[Dataset extract]:
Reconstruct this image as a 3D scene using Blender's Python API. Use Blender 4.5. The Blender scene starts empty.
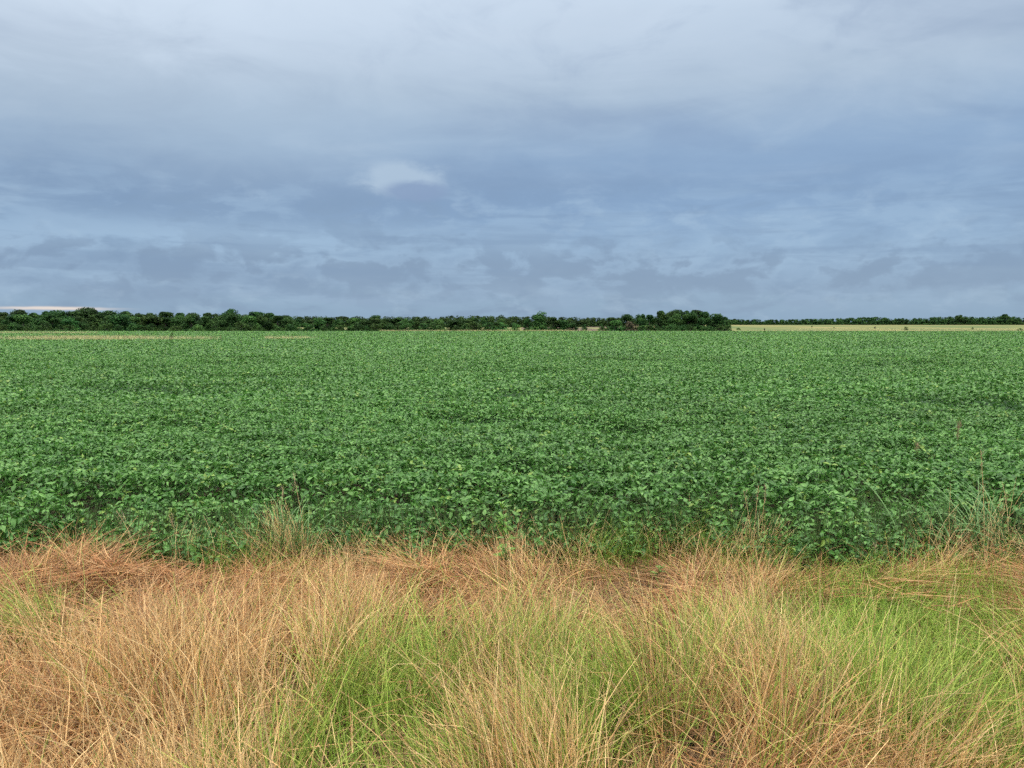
import bpy, math, random
import numpy as np

rng = np.random.default_rng(7)
random.seed(7)
S = bpy.context.scene
COL = S.collection
R = math.radians

# ------------------------------------------------------------------ camera
FPX, HZ, EYE = 760.0, 327.0, 2.1
PITCH = math.atan((384 - HZ) / FPX)
cam = bpy.data.objects.new('camera', bpy.data.cameras.new('camera'))
COL.objects.link(cam)
cam.location = (0, 0, EYE)
cam.rotation_euler = (R(90) - PITCH, 0, 0)
cam.data.sensor_width = 36
cam.data.lens = FPX / 1024 * 36
cam.data.clip_start = 0.05
cam.data.clip_end = 20000
S.camera = cam
CP, SP = math.cos(PITCH), math.sin(PITCH)

def ground_h(x, y):
    t = np.clip((np.asarray(y, float) - 290) / 610, 0, 1)
    k = np.clip((np.asarray(x, float) / np.maximum(np.asarray(y, float), 1) - .05) / .2, 0, 1)
    return 4.47 * t * t * (3 - 2 * t) * (.36 + .64 * k * k * (3 - 2 * k))

def on_plane(px, py, z=0.0):
    a, b = (px - 512) / FPX, (384 - py) / FPX
    dy, dz = CP + b * SP, -SP + b * CP
    k = (z - EYE) / dz
    return np.array([a * k, dy * k, z])

def project(x, y, z):
    f = y * CP - (z - EYE) * SP
    u = y * SP + (z - EYE) * CP
    return 512 + FPX * x / f, 384 - FPX * u / f

# ------------------------------------------------------------------ numpy value noise
_T = rng.random((256, 256))
def vnoise(x, y):
    x = np.asarray(x, float); y = np.asarray(y, float)
    xi, yi = np.floor(x).astype(int), np.floor(y).astype(int)
    fx, fy = x - xi, y - yi
    fx = fx * fx * (3 - 2 * fx); fy = fy * fy * (3 - 2 * fy)
    g = lambda i, j: _T[(xi + i) & 255, (yi + j) & 255]
    return (g(0, 0) * (1 - fx) + g(1, 0) * fx) * (1 - fy) + (g(0, 1) * (1 - fx) + g(1, 1) * fx) * fy
def fbm(x, y, o=3):
    s = a = 0.0; w = 1.0
    for k in range(o):
        s = s + w * vnoise(x * 2 ** k + 17.3 * k, y * 2 ** k + 9.1 * k); a += w; w *= .5
    return s / a

# ------------------------------------------------------------------ object helpers
def tag(o, label=None, cat=None, group=None, kind=None):
    if label: o['label'] = label
    if cat: o['category'] = cat
    if group: o['group'] = group
    if kind: o['kind'] = kind
    return o

def build(name, verts, faces, mat, col=None, parent=None, flat=True):
    """verts (n,3); faces: list of int arrays (m,k)"""
    me = bpy.data.meshes.new(name)
    verts = np.ascontiguousarray(verts, dtype=np.float32)
    idx = np.concatenate([f.ravel() for f in faces]).astype(np.int32)
    tot = np.concatenate([np.full(len(f), f.shape[1], np.int32) for f in faces])
    st = np.zeros(len(tot), np.int32); st[1:] = np.cumsum(tot)[:-1]
    me.vertices.add(len(verts)); me.vertices.foreach_set('co', verts.ravel())
    me.loops.add(len(idx)); me.loops.foreach_set('vertex_index', idx)
    me.polygons.add(len(tot)); me.polygons.foreach_set('loop_start', st)
    if col is not None:
        a = me.attributes.new('Col', 'FLOAT_COLOR', 'POINT')
        c = np.ones((len(verts), 4), np.float32); c[:, :3] = col
        a.data.foreach_set('color', c.ravel())
    me.update(calc_edges=True)
    if flat: me.shade_flat()
    me.materials.append(mat)
    o = bpy.data.objects.new(name, me)
    COL.objects.link(o)
    if parent is not None: o.parent = parent
    return o

def empty(name, loc=(0, 0, 0)):
    o = bpy.data.objects.new(name, None); COL.objects.link(o)
    o.location = loc; o.empty_display_size = .2
    return o

def copy_tree(o, parent=None):
    c = o.copy(); COL.objects.link(c)
    if parent is not None: c.parent = parent
    for ch in list(o.children): copy_tree(ch, c)
    return c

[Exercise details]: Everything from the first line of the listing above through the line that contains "R = math.radians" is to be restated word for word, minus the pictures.

[Response]:
Reconstruct this image as a 3D scene using Blender's Python API. Use Blender 4.5. The Blender scene starts empty.
import bpy, math, random
import numpy as np

rng = np.random.default_rng(7)
random.seed(7)
S = bpy.context.scene
COL = S.collection
R = math.radians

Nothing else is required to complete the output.